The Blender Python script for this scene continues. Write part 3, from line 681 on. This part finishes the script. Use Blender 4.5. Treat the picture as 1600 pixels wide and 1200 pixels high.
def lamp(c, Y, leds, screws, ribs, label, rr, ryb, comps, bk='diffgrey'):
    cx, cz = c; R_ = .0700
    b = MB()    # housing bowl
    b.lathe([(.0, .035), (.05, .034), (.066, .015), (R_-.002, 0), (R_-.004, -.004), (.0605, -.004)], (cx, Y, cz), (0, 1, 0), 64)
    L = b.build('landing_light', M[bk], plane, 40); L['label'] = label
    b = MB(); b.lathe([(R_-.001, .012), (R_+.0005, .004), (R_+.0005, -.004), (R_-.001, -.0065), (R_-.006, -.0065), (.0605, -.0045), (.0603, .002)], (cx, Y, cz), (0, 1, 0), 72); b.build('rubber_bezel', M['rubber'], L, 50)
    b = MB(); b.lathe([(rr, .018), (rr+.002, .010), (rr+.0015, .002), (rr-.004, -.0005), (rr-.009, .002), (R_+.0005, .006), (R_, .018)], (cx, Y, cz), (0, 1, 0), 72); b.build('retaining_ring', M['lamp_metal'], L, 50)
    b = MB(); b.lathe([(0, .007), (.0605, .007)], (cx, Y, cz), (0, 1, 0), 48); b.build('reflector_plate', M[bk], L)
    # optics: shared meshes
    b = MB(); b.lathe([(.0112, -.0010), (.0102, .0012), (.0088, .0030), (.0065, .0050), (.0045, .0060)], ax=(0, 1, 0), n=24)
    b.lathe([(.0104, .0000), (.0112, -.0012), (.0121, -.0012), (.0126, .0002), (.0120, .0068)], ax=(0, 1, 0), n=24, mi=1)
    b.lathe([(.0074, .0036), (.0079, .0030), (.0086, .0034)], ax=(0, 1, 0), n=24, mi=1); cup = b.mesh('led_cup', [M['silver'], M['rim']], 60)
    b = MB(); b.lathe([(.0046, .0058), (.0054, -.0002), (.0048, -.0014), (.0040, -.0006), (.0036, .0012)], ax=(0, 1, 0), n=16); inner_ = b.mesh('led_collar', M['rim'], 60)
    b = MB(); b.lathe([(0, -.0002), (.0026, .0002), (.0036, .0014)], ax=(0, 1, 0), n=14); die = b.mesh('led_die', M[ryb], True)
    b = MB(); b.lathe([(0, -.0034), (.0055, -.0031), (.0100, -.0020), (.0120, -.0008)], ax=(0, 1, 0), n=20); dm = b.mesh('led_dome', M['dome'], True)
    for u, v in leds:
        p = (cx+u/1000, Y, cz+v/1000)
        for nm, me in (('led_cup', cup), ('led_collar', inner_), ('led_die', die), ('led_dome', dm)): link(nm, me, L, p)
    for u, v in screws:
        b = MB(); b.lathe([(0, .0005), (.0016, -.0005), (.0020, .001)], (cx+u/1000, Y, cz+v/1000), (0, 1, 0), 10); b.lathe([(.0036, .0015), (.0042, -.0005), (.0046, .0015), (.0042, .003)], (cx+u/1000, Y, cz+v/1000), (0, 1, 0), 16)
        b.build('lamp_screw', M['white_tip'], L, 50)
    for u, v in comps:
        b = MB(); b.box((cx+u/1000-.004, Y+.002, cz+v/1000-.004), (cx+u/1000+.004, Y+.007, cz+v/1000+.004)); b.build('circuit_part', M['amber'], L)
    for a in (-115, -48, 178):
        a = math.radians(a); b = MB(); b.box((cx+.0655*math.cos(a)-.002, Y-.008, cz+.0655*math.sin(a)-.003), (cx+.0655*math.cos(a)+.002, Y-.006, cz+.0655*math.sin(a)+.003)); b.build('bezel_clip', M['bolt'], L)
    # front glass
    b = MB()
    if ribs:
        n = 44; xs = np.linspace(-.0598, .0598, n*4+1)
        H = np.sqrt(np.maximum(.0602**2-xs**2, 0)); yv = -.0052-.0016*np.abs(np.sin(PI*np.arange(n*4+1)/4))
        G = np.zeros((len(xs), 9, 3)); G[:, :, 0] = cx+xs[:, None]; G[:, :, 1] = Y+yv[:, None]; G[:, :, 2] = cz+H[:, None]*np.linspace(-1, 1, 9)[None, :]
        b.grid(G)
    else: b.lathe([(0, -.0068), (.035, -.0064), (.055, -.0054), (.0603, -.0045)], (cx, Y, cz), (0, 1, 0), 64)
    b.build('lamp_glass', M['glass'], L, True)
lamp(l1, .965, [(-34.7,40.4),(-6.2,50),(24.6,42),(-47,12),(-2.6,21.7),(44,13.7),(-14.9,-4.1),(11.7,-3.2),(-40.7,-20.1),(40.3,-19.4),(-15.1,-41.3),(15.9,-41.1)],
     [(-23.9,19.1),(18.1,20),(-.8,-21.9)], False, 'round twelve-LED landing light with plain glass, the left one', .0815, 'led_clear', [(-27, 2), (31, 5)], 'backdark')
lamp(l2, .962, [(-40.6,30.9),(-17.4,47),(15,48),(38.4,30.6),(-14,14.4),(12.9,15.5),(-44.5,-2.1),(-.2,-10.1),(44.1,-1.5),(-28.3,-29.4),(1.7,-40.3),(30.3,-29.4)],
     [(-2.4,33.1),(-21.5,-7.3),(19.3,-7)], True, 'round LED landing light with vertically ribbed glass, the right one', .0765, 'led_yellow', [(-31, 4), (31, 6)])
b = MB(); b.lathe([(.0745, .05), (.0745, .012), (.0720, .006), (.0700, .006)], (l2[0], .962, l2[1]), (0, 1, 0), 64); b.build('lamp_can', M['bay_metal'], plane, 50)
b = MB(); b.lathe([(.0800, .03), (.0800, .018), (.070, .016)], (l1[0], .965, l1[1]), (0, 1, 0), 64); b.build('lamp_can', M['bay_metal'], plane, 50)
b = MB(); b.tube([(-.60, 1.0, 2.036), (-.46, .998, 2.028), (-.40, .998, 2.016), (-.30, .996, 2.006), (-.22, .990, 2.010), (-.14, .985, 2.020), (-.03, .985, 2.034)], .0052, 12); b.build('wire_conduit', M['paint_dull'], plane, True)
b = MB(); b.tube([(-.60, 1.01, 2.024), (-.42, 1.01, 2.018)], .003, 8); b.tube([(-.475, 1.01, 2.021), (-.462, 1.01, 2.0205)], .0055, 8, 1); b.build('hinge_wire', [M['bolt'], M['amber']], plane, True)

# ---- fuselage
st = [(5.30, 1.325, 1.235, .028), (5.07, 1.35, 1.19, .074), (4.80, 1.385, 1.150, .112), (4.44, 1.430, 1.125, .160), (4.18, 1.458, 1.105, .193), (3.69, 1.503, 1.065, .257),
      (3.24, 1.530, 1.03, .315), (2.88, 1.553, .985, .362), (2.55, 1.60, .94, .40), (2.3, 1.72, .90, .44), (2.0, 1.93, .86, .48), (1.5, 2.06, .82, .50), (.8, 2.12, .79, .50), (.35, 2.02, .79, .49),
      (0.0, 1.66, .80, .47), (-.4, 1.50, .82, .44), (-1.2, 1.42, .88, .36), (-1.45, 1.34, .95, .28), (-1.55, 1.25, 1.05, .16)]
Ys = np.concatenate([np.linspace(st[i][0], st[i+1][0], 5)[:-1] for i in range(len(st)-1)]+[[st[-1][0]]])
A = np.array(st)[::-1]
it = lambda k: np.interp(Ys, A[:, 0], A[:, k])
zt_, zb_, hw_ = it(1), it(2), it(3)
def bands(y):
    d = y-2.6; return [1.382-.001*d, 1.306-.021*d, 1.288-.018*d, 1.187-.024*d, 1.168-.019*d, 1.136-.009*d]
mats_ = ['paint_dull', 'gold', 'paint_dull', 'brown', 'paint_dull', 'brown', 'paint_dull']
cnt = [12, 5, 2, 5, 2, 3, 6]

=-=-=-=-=

* **WHAT YOU NEED TO DO**
Every line above needs to be retyped exactly.

* **ANSWER TO THIS TASK**
The Blender Python script for this scene continues. Write part 3, from line 681 on. This part finishes the script. Use Blender 4.5. Treat the picture as 1600 pixels wide and 1200 pixels high.
def lamp(c, Y, leds, screws, ribs, label, rr, ryb, comps, bk='diffgrey'):
    cx, cz = c; R_ = .0700
    b = MB()    # housing bowl
    b.lathe([(.0, .035), (.05, .034), (.066, .015), (R_-.002, 0), (R_-.004, -.004), (.0605, -.004)], (cx, Y, cz), (0, 1, 0), 64)
    L = b.build('landing_light', M[bk], plane, 40); L['label'] = label
    b = MB(); b.lathe([(R_-.001, .012), (R_+.0005, .004), (R_+.0005, -.004), (R_-.001, -.0065), (R_-.006, -.0065), (.0605, -.0045), (.0603, .002)], (cx, Y, cz), (0, 1, 0), 72); b.build('rubber_bezel', M['rubber'], L, 50)
    b = MB(); b.lathe([(rr, .018), (rr+.002, .010), (rr+.0015, .002), (rr-.004, -.0005), (rr-.009, .002), (R_+.0005, .006), (R_, .018)], (cx, Y, cz), (0, 1, 0), 72); b.build('retaining_ring', M['lamp_metal'], L, 50)
    b = MB(); b.lathe([(0, .007), (.0605, .007)], (cx, Y, cz), (0, 1, 0), 48); b.build('reflector_plate', M[bk], L)
    # optics: shared meshes
    b = MB(); b.lathe([(.0112, -.0010), (.0102, .0012), (.0088, .0030), (.0065, .0050), (.0045, .0060)], ax=(0, 1, 0), n=24)
    b.lathe([(.0104, .0000), (.0112, -.0012), (.0121, -.0012), (.0126, .0002), (.0120, .0068)], ax=(0, 1, 0), n=24, mi=1)
    b.lathe([(.0074, .0036), (.0079, .0030), (.0086, .0034)], ax=(0, 1, 0), n=24, mi=1); cup = b.mesh('led_cup', [M['silver'], M['rim']], 60)
    b = MB(); b.lathe([(.0046, .0058), (.0054, -.0002), (.0048, -.0014), (.0040, -.0006), (.0036, .0012)], ax=(0, 1, 0), n=16); inner_ = b.mesh('led_collar', M['rim'], 60)
    b = MB(); b.lathe([(0, -.0002), (.0026, .0002), (.0036, .0014)], ax=(0, 1, 0), n=14); die = b.mesh('led_die', M[ryb], True)
    b = MB(); b.lathe([(0, -.0034), (.0055, -.0031), (.0100, -.0020), (.0120, -.0008)], ax=(0, 1, 0), n=20); dm = b.mesh('led_dome', M['dome'], True)
    for u, v in leds:
        p = (cx+u/1000, Y, cz+v/1000)
        for nm, me in (('led_cup', cup), ('led_collar', inner_), ('led_die', die), ('led_dome', dm)): link(nm, me, L, p)
    for u, v in screws:
        b = MB(); b.lathe([(0, .0005), (.0016, -.0005), (.0020, .001)], (cx+u/1000, Y, cz+v/1000), (0, 1, 0), 10); b.lathe([(.0036, .0015), (.0042, -.0005), (.0046, .0015), (.0042, .003)], (cx+u/1000, Y, cz+v/1000), (0, 1, 0), 16)
        b.build('lamp_screw', M['white_tip'], L, 50)
    for u, v in comps:
        b = MB(); b.box((cx+u/1000-.004, Y+.002, cz+v/1000-.004), (cx+u/1000+.004, Y+.007, cz+v/1000+.004)); b.build('circuit_part', M['amber'], L)
    for a in (-115, -48, 178):
        a = math.radians(a); b = MB(); b.box((cx+.0655*math.cos(a)-.002, Y-.008, cz+.0655*math.sin(a)-.003), (cx+.0655*math.cos(a)+.002, Y-.006, cz+.0655*math.sin(a)+.003)); b.build('bezel_clip', M['bolt'], L)
    # front glass
    b = MB()
    if ribs:
        n = 44; xs = np.linspace(-.0598, .0598, n*4+1)
        H = np.sqrt(np.maximum(.0602**2-xs**2, 0)); yv = -.0052-.0016*np.abs(np.sin(PI*np.arange(n*4+1)/4))
        G = np.zeros((len(xs), 9, 3)); G[:, :, 0] = cx+xs[:, None]; G[:, :, 1] = Y+yv[:, None]; G[:, :, 2] = cz+H[:, None]*np.linspace(-1, 1, 9)[None, :]
        b.grid(G)
    else: b.lathe([(0, -.0068), (.035, -.0064), (.055, -.0054), (.0603, -.0045)], (cx, Y, cz), (0, 1, 0), 64)
    b.build('lamp_glass', M['glass'], L, True)
lamp(l1, .965, [(-34.7,40.4),(-6.2,50),(24.6,42),(-47,12),(-2.6,21.7),(44,13.7),(-14.9,-4.1),(11.7,-3.2),(-40.7,-20.1),(40.3,-19.4),(-15.1,-41.3),(15.9,-41.1)],
     [(-23.9,19.1),(18.1,20),(-.8,-21.9)], False, 'round twelve-LED landing light with plain glass, the left one', .0815, 'led_clear', [(-27, 2), (31, 5)], 'backdark')
lamp(l2, .962, [(-40.6,30.9),(-17.4,47),(15,48),(38.4,30.6),(-14,14.4),(12.9,15.5),(-44.5,-2.1),(-.2,-10.1),(44.1,-1.5),(-28.3,-29.4),(1.7,-40.3),(30.3,-29.4)],
     [(-2.4,33.1),(-21.5,-7.3),(19.3,-7)], True, 'round LED landing light with vertically ribbed glass, the right one', .0765, 'led_yellow', [(-31, 4), (31, 6)])
b = MB(); b.lathe([(.0745, .05), (.0745, .012), (.0720, .006), (.0700, .006)], (l2[0], .962, l2[1]), (0, 1, 0), 64); b.build('lamp_can', M['bay_metal'], plane, 50)
b = MB(); b.lathe([(.0800, .03), (.0800, .018), (.070, .016)], (l1[0], .965, l1[1]), (0, 1, 0), 64); b.build('lamp_can', M['bay_metal'], plane, 50)
b = MB(); b.tube([(-.60, 1.0, 2.036), (-.46, .998, 2.028), (-.40, .998, 2.016), (-.30, .996, 2.006), (-.22, .990, 2.010), (-.14, .985, 2.020), (-.03, .985, 2.034)], .0052, 12); b.build('wire_conduit', M['paint_dull'], plane, True)
b = MB(); b.tube([(-.60, 1.01, 2.024), (-.42, 1.01, 2.018)], .003, 8); b.tube([(-.475, 1.01, 2.021), (-.462, 1.01, 2.0205)], .0055, 8, 1); b.build('hinge_wire', [M['bolt'], M['amber']], plane, True)

# ---- fuselage
st = [(5.30, 1.325, 1.235, .028), (5.07, 1.35, 1.19, .074), (4.80, 1.385, 1.150, .112), (4.44, 1.430, 1.125, .160), (4.18, 1.458, 1.105, .193), (3.69, 1.503, 1.065, .257),
      (3.24, 1.530, 1.03, .315), (2.88, 1.553, .985, .362), (2.55, 1.60, .94, .40), (2.3, 1.72, .90, .44), (2.0, 1.93, .86, .48), (1.5, 2.06, .82, .50), (.8, 2.12, .79, .50), (.35, 2.02, .79, .49),
      (0.0, 1.66, .80, .47), (-.4, 1.50, .82, .44), (-1.2, 1.42, .88, .36), (-1.45, 1.34, .95, .28), (-1.55, 1.25, 1.05, .16)]
Ys = np.concatenate([np.linspace(st[i][0], st[i+1][0], 5)[:-1] for i in range(len(st)-1)]+[[st[-1][0]]])
A = np.array(st)[::-1]
it = lambda k: np.interp(Ys, A[:, 0], A[:, k])
zt_, zb_, hw_ = it(1), it(2), it(3)
def bands(y):
    d = y-2.6; return [1.382-.001*d, 1.306-.021*d, 1.288-.018*d, 1.187-.024*d, 1.168-.019*d, 1.136-.009*d]
mats_ = ['paint_dull', 'gold', 'paint_dull', 'brown', 'paint_dull', 'brown', 'paint_dull']
cnt = [12, 5, 2, 5, 2, 3, 6]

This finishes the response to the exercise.